Но все, что окружает крест и распятого на нем Христа, полно движения или замерло на миг, готовое излиться в действие. Еще мгновенье — и Богоматерь, быть может, упадет на руки жен-мироносиц, апостол Иоанн припадет к ногам Спасителя, а сотник Лонгин схватит свое копье.

Нечто подобное смог создать в позднейшие времена Суриков. В его картине “Христос, исцеляющий слепорожденного” до глубины души поражает зрителя резкий контраст между божественно спокойным, поистине небесным Христом и другими персонажами картины — слепорожденным, прозревшие глаза которого буквально кричат от восторга и ужаса, и теми, кто стоит у Христа за левым плечом, недоверчивыми, сварливыми, недовольными и безбожными...

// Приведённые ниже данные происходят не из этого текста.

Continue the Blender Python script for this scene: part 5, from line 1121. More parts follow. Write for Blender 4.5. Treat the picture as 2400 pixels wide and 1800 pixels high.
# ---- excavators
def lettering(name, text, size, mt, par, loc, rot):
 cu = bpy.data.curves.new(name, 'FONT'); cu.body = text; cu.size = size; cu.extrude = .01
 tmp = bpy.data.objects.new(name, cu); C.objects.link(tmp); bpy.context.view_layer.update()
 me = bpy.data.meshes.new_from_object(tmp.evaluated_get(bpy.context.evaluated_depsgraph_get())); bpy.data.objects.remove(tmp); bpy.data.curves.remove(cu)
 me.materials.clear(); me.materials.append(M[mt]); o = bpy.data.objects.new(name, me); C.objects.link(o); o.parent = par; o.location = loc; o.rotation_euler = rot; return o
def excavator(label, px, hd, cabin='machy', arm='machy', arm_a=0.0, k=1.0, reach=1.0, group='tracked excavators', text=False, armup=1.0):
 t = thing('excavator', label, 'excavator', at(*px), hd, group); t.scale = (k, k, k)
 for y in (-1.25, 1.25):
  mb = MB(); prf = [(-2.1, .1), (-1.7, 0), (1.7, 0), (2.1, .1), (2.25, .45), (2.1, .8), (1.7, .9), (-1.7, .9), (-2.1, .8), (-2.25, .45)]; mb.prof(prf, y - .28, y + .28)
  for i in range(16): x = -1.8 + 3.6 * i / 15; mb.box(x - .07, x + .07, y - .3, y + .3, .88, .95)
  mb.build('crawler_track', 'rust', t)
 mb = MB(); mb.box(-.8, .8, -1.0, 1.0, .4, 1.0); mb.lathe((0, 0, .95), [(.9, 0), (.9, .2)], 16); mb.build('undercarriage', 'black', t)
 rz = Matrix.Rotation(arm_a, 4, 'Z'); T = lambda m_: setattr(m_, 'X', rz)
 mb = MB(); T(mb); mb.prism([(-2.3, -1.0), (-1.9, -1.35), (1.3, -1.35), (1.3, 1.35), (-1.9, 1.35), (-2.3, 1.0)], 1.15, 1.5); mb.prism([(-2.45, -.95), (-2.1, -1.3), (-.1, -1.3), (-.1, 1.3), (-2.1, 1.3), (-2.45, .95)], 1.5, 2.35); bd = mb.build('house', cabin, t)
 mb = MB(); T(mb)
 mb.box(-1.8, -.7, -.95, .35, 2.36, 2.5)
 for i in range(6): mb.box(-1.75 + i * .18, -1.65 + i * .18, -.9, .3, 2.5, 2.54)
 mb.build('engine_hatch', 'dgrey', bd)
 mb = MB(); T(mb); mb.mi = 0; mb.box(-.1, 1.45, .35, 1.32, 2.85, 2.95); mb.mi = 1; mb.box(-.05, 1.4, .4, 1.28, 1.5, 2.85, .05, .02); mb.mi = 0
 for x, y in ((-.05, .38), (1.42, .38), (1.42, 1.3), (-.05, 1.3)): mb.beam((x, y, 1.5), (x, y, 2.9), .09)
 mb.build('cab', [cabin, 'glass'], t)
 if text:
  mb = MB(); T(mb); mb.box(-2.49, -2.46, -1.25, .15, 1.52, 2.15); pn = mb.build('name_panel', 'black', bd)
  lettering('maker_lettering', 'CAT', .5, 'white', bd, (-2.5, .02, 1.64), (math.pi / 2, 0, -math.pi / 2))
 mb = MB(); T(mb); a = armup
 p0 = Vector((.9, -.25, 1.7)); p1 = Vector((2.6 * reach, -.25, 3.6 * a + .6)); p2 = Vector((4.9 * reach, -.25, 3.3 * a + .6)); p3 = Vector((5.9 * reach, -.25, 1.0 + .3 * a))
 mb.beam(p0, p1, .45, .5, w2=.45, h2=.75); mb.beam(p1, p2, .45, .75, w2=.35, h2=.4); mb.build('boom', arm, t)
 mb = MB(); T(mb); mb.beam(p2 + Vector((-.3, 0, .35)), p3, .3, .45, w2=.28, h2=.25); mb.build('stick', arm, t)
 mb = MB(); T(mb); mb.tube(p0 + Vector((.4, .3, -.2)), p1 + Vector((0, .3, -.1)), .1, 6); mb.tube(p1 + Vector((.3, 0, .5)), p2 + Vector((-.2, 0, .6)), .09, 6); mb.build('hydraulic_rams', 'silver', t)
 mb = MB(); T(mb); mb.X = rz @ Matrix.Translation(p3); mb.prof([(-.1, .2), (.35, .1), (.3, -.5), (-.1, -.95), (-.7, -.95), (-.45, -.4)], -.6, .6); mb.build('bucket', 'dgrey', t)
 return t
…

Не случайно Дионисий становится зачинателем нового направления в иконографии — житийных икон. Уже на рубеже веков он создает две значи­тельные в своем творчестве иконы — “Святитель Петр с житием” и “Святитель Алексий с житием”. Здесь нет присущего исихазму безмолвного созерцания, это по существу своему — иконописная повесть, где в клеймах, размещенных вокруг центрального образа, как в главах книги, рассказывается о деяниях святителей. Иконы Дионисия становятся неотъемлемой частью оживленного, созидательного и целеустремленного бытия русского человека эпохи становления могущественного Московского, а затем и Российского государства.

Но до этого Дионисию и его единомышленникам пришлось выдержать долгую и мучительную борьбу с иконоборческой ересью. Лукаво манипулируя принципами исихазма, еретики внушали мысль о том, что безмолвное созерцание должно приводить человека к отрицанию любых рукотворных образов, что безмолвствовать нужно перед самим осознанием величия Божия, которому мешают образы, созданные живописцем. Логическим завершением исихазма, по их мысли, должно было стать отречение от любых видов изобразительного творчества. Молчать — так уж молчать во всем!